The thing that bothers me about this war is the lack of recognition for its costs in the form of an explicit tax increase. Then again - I can remember all too well that LBJ ignored the December 1965 advice of his CEA to raise taxes in order to keep the FED out of that Faustian choice - raise interest rates or watch inflation accelerate. It seems LBJ reasoned going to Congress for a tax increase in 1966 would be bad politics. Of course, George W. Bush is infamous for listening to his political advisors rather than his economists. I guess that's why Milton Friedman shied away from advising this President.
When nuclear war became "unthinkable" then the draft became unfair.
A nation that refuses to use all its military strength to fight a war and win should not even think about a draft.
Opening a bomb-bay door offers no glory to our young men and women.
Today in the face of nuclear weaponary we must all face the same risks not just 18-24 year olds.

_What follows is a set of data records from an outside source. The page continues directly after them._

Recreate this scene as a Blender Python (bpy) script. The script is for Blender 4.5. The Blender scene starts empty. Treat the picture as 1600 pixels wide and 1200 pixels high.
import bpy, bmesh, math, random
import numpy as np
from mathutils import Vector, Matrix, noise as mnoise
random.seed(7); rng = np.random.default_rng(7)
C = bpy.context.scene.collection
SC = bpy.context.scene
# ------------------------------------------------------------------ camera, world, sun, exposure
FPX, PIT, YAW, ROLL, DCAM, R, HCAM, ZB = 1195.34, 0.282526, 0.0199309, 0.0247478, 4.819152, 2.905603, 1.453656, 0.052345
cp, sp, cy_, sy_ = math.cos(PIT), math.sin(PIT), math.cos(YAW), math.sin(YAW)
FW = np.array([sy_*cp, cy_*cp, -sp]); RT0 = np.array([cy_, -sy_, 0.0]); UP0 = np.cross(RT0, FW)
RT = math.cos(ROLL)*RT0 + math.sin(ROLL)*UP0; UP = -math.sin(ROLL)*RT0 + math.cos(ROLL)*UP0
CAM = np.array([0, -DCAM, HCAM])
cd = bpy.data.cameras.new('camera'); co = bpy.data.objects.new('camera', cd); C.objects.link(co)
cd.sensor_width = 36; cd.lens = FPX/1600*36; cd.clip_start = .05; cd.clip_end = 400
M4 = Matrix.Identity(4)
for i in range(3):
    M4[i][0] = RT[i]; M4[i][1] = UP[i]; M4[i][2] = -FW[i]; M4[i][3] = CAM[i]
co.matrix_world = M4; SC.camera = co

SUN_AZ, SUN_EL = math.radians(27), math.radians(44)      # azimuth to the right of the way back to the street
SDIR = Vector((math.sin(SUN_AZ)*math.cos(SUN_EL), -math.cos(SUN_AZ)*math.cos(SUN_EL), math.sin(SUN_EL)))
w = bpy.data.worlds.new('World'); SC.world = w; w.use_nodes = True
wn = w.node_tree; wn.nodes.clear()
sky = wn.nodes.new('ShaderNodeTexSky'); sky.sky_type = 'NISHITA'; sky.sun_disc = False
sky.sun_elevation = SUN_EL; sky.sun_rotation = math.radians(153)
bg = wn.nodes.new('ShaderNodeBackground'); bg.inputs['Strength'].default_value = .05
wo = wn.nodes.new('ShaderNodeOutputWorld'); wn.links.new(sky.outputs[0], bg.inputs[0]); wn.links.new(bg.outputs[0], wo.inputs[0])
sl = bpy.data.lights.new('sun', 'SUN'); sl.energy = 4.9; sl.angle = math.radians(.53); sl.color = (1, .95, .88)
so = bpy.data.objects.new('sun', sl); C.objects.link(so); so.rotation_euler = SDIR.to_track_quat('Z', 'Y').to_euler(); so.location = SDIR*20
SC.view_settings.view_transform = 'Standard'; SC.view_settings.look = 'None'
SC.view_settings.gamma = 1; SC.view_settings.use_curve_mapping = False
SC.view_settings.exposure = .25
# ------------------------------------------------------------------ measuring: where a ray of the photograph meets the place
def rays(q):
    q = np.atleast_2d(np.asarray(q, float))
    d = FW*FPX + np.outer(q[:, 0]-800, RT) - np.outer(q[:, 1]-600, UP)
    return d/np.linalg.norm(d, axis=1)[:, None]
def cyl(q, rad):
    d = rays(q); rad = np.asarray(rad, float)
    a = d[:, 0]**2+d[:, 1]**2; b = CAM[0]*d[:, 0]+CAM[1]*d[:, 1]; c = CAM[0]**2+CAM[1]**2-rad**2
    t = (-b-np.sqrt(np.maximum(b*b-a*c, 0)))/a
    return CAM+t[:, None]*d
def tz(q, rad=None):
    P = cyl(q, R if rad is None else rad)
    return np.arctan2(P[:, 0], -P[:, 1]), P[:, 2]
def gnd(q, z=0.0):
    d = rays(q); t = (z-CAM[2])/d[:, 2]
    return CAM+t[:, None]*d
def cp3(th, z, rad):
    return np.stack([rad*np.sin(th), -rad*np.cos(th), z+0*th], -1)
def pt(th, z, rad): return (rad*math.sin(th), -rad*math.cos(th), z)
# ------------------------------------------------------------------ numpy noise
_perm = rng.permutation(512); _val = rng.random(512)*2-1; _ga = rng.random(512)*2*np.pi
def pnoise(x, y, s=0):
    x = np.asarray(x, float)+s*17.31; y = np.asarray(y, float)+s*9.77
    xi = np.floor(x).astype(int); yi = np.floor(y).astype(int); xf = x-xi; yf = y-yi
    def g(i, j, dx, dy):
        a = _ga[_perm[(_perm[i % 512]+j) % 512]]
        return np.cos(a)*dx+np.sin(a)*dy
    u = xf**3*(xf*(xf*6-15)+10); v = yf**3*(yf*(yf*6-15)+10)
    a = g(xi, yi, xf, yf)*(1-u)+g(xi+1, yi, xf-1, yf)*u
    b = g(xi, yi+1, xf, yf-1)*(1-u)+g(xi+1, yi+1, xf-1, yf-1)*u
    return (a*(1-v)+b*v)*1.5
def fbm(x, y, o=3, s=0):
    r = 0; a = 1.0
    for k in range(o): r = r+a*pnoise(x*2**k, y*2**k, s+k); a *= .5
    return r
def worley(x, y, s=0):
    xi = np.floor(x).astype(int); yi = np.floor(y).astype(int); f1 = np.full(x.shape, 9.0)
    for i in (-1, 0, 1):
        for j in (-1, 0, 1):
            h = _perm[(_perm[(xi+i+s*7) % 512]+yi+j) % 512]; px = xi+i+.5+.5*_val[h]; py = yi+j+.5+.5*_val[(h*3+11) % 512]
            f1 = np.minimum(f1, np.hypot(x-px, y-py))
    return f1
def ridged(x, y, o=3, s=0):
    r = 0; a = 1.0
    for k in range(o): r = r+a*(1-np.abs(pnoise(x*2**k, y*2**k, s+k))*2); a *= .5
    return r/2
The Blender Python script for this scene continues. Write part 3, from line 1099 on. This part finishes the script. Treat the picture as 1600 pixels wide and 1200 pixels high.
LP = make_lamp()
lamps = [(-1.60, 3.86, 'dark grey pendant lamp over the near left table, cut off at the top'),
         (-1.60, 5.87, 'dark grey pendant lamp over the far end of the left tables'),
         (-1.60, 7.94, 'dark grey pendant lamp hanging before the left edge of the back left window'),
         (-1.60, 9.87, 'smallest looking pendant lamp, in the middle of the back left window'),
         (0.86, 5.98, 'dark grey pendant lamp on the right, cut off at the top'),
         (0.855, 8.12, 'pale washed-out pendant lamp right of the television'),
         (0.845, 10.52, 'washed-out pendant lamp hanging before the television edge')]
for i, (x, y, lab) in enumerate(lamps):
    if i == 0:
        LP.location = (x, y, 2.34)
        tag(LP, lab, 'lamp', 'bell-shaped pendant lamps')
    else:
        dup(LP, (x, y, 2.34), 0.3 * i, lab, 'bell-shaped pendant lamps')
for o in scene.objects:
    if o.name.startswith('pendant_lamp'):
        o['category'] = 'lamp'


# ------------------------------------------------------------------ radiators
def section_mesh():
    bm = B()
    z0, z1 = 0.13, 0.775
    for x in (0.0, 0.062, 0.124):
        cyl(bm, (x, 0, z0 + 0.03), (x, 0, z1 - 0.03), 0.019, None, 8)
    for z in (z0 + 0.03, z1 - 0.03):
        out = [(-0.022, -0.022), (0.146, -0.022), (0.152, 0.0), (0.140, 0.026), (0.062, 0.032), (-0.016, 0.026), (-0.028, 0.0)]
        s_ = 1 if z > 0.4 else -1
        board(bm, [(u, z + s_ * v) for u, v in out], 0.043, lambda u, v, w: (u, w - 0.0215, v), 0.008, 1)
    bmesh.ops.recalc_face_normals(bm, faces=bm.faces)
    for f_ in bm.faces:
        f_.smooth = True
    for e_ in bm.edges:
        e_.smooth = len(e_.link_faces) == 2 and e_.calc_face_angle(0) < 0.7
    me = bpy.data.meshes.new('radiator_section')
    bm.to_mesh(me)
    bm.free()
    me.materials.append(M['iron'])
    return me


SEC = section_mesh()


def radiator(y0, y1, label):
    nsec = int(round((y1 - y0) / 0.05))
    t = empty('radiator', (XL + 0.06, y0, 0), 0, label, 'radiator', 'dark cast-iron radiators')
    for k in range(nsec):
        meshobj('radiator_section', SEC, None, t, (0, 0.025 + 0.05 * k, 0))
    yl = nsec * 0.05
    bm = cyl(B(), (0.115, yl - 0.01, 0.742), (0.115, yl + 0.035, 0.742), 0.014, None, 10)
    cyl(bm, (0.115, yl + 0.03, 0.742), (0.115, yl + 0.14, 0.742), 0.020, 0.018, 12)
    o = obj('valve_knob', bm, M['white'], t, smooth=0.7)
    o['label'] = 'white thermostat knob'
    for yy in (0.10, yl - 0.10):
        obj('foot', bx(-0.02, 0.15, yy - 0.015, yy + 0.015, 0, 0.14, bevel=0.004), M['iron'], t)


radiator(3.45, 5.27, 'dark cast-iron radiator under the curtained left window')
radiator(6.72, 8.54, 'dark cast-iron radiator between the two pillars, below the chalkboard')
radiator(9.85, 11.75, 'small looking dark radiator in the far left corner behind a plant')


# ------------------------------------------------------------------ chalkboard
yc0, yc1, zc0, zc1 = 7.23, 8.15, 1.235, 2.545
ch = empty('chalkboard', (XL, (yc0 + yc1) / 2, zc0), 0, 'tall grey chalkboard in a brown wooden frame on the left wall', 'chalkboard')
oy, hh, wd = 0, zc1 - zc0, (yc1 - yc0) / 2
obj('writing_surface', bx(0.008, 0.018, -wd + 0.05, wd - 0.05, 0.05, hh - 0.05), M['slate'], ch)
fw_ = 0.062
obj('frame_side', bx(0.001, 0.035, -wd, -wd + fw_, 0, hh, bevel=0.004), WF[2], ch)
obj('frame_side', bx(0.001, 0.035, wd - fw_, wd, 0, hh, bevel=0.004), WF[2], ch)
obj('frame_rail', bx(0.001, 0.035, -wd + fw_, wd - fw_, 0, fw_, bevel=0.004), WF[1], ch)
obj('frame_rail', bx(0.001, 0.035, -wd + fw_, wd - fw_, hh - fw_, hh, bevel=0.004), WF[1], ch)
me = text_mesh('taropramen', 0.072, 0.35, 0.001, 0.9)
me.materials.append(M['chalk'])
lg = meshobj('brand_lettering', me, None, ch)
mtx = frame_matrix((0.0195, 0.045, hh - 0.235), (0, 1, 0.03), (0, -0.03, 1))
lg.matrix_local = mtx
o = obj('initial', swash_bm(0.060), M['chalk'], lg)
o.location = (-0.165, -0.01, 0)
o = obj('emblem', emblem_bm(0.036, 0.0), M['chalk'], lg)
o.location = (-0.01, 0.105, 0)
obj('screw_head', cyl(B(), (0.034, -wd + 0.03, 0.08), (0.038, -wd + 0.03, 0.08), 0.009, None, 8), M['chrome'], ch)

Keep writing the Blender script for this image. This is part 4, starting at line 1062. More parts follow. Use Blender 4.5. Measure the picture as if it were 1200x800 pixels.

I agree that Rangel's reasoning is flawed, but that a draft could be a decent idea. I wouldn't, however, call it a "draft," since draft suggests military conscription, and I would make it so much more than that. I like Hagel's idea of mandatory public service - military as one option, but Teach for America, Americorps, the Peace Corps, and other similar programs as other possibilities. I wouldn't go all the way to 42, though - make it like the Israeli program. You must do two years between ages 18 and 25. This might instill a sense of service and civic duty in more of America's youth.